In der Regel basierten seine Werke auf persönlichen Begegnungen. In seinem ersten Roman „Buddenbrooks“ (1901), für den er 1929 den Nobelpreis bekam, skizzierte er den Niedergang einer Lübecker Kaufmannsfamilie. Einige Bewohner der Hansestadt erkannten sich in den detailreich und teilweise ironisch geschilderten Protagonisten wieder und waren von da an auf Thomas Mann nicht mehr gut zu sprechen.
Homoerotische Schwärmereien in „Der Tod in Venedig“
1905 heiratete er die aus München stammende Jüdin Katia Pringsheim. Das Paar bekam sechs Kinder, die unter ihrem berühmten und patriarchischen Vater teils stark litten. In seinen Tagebüchern hatte Mann schon vor seiner Ehe homoerotische Schwärmereien dokumentiert, die er nur in seinen Werken auslebte. Beispielhaft steht dafür die Novelle „Der Tod in Venedig“ (1911), in der sich ein alternder Schriftsteller während seines Urlaubs in einen Jüngling verliebt.
Das Werk von Thomas Mann ist alles andere als leichte Kost. Sein gefeierter Roman „Der Zauberberg“ (1924) umfasst mehr als 1.000 Seiten, auf denen er sich mit zentralen Fragen des Glaubens, der Wissenschaft und der Politik auseinandersetzt. Als Stilmittel liebte er Schachtelsätze. Der vermutlich längste steht mit 347 Wörtern in seinem Roman „Die Geschichten Jaakobs“ (1933), dem ersten Teil seines Werks „Joseph und seine Brüder“. Dass der Leser im Wörter- und Kommata-Gemenge den inhaltlichen Faden nicht verliert, zeugt ebenfalls von Manns außerordentlichem Schreibtalent.
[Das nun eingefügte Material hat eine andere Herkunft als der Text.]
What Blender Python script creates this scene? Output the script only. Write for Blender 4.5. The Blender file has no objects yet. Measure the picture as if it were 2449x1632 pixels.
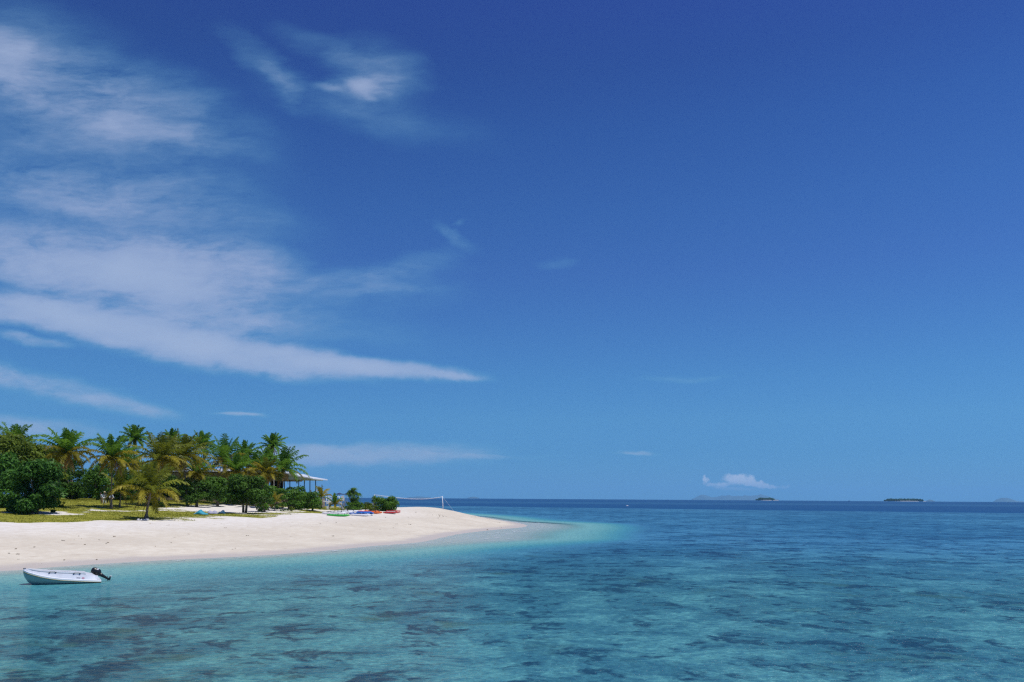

Thomas Mann: „Auch heute haut er mit seiner Wortgewalt die Leser um“
Ohne genaue Verkaufszahlen zu nennen, spricht der Fischer Verlag, der noch die Rechte an Manns Werken hat, im Jubiläumsjahr von einer Verdoppelung der Umsätze. „Er war auf der Leipziger Buchmesse der am meisten verkaufte Autor an unserem Stand“, erklärte Pressesprecherin Julia Giordano auf epd-Nachfrage. Besonders gefragt seien „Der Tod in Venedig“/„Tonio Kröger“, „Buddenbrooks“ und „Zauberberg“.
Caren Heuer wundert das nicht: „Auch heute haut er mit seiner Wortgewalt die Leser um.“ Als Einstieg empfehle sie gern die Novelle „Mario und der Zauberer“. Die sei klar, auf den Punkt und mit 112 Seiten vergleichsweise kurz.
Mit „Behagensminderung“ und „Verdauungssorgen“ ins Thomas-Mann-Jahr:
Am 11. Dezember erscheint „Mit Thomas Mann durch das Jahr“: 365 Kürzestzitate aus den Tagebüchern, eins für jeden Tag, mit einem Nachwort darüber, warum sie so seltsam sind.
Mehr hier: https://t.co/JHkmBjyBZJ pic.twitter.com/3dmc4XOERQ
— Felix Lindner (@focusabonnent) April 18, 2024
Obwohl soziale Netzwerke zu den Lebzeiten von Thomas Mann noch in weiter Ferne lagen, lässt er sich auch dort vermarkten. Zwischen 2022 und 2023 postete der Germanist Felix Lindner unter dem Account „Thomas Mann daily“ auf der Social-Media-Plattform „X“ ein Jahr lang täglich einen Eintrag aus den Tagebüchern des Autors.